Still, for the commuters, the sight of a man “two hundred feet in the air who twitched” and “was never coming down” is little more than “something different” to be experienced, a living (or maybe dying) piece of art. This takes us back to Auden’s “Musée des Beaux Arts.” In Auden’s take on Bruegel’s painting, everyone and “everything turns away / Quite leisurely from the disaster” of Icarus’s falling from the sky. In Masterson’s poem, however, everyone watches the disaster quite leisurely, and unlike in “Musée,” in which we are not privy to Icarus’s final thoughts, here we see the poet at least try to imagine the victim’s experience.

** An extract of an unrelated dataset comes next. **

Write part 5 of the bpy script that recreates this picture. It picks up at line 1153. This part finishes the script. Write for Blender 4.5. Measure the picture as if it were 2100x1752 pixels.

The final stanza begins with a moral judgment: “The wrongness of this all is huge.” Presumably the speaker is referring to the indifference of the crowd toward the electrical worker or perhaps the indifference of Chinese society generally toward individuals. But are the speaker and poet in “To the State Electrical Worker” also speaking about their own guilt in exploiting the event? Although they are sympathetic recorders of the accident, they too are in some sense using the worker’s death. This is perhaps somewhat overstated, as there is an honest attempt in the poem to capture the electrical worker’s final moments, moments that may have otherwise been lost to history.
As the stanza progresses, the speaker wonders “what it must seem / to you there among the wires thrumming harsh,” as “the river silver / and thin” passed below. From this image, the speaker pulls out to imagine the worker’s place in the vast history of the Wei He River and China, saying that the view is reminiscent of a scroll painting of the same location a thousand years ago, “now hanging in a temple,” except that the ancient mists have been replaced by “diesel smoke from idle engines.” In this final aestheticization of the event, Masterson offers an allusion to Auden’s poem and reminds us of the work’s complicated ekphrastic relationships—to the Icarus story via Bruegel, via Auden, reworked in a Chinese context, and to thousands of years of Chinese history seen through a scroll painting. Perhaps the poet is suggesting that “To the State Electrical Worker” is an attempt to capture the man’s life in art? Or is he suggesting that this particular tragedy is insignificant when compared to the history of the city and river? Or is it something else? The poem leaves it up to the reader to decide.